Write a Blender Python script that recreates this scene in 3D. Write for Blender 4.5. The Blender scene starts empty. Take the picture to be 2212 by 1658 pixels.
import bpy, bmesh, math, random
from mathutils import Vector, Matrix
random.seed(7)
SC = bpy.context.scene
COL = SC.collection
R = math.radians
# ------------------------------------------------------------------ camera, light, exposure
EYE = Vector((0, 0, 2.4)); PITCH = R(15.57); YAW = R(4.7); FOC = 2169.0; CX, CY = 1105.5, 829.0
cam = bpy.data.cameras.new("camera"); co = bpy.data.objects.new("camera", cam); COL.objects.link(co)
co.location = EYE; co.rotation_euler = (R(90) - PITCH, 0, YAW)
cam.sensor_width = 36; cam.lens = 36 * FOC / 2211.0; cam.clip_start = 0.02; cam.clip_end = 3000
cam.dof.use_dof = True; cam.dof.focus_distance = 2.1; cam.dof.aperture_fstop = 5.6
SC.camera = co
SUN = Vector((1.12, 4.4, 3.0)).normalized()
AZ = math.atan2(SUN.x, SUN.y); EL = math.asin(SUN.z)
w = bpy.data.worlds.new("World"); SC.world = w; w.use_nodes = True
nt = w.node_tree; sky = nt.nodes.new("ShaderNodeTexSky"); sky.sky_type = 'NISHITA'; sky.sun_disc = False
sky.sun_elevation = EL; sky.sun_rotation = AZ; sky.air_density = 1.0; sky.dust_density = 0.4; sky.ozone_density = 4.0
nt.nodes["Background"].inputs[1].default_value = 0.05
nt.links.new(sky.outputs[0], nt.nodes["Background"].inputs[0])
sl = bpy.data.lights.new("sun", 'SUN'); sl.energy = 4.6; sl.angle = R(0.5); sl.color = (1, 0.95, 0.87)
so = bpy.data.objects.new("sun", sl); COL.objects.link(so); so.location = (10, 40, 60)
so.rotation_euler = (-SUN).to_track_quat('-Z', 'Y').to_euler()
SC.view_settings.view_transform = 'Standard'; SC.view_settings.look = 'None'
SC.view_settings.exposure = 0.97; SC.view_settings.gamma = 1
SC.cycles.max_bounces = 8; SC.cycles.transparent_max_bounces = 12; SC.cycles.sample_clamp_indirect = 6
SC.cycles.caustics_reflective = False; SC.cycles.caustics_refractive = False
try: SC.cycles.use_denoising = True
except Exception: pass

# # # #

GIVEN REQUEST - Write the material out exactly, with nothing left out.

CORRECT OUTPUT -
Write a Blender Python script that recreates this scene in 3D. Write for Blender 4.5. The Blender scene starts empty. Take the picture to be 2212 by 1658 pixels.
import bpy, bmesh, math, random
from mathutils import Vector, Matrix
random.seed(7)
SC = bpy.context.scene
COL = SC.collection
R = math.radians
# ------------------------------------------------------------------ camera, light, exposure
EYE = Vector((0, 0, 2.4)); PITCH = R(15.57); YAW = R(4.7); FOC = 2169.0; CX, CY = 1105.5, 829.0
cam = bpy.data.cameras.new("camera"); co = bpy.data.objects.new("camera", cam); COL.objects.link(co)
co.location = EYE; co.rotation_euler = (R(90) - PITCH, 0, YAW)
cam.sensor_width = 36; cam.lens = 36 * FOC / 2211.0; cam.clip_start = 0.02; cam.clip_end = 3000
cam.dof.use_dof = True; cam.dof.focus_distance = 2.1; cam.dof.aperture_fstop = 5.6
SC.camera = co
SUN = Vector((1.12, 4.4, 3.0)).normalized()
AZ = math.atan2(SUN.x, SUN.y); EL = math.asin(SUN.z)
w = bpy.data.worlds.new("World"); SC.world = w; w.use_nodes = True
nt = w.node_tree; sky = nt.nodes.new("ShaderNodeTexSky"); sky.sky_type = 'NISHITA'; sky.sun_disc = False
sky.sun_elevation = EL; sky.sun_rotation = AZ; sky.air_density = 1.0; sky.dust_density = 0.4; sky.ozone_density = 4.0
nt.nodes["Background"].inputs[1].default_value = 0.05
nt.links.new(sky.outputs[0], nt.nodes["Background"].inputs[0])
sl = bpy.data.lights.new("sun", 'SUN'); sl.energy = 4.6; sl.angle = R(0.5); sl.color = (1, 0.95, 0.87)
so = bpy.data.objects.new("sun", sl); COL.objects.link(so); so.location = (10, 40, 60)
so.rotation_euler = (-SUN).to_track_quat('-Z', 'Y').to_euler()
SC.view_settings.view_transform = 'Standard'; SC.view_settings.look = 'None'
SC.view_settings.exposure = 0.97; SC.view_settings.gamma = 1
SC.cycles.max_bounces = 8; SC.cycles.transparent_max_bounces = 12; SC.cycles.sample_clamp_indirect = 6
SC.cycles.caustics_reflective = False; SC.cycles.caustics_refractive = False
try: SC.cycles.use_denoising = True
except Exception: pass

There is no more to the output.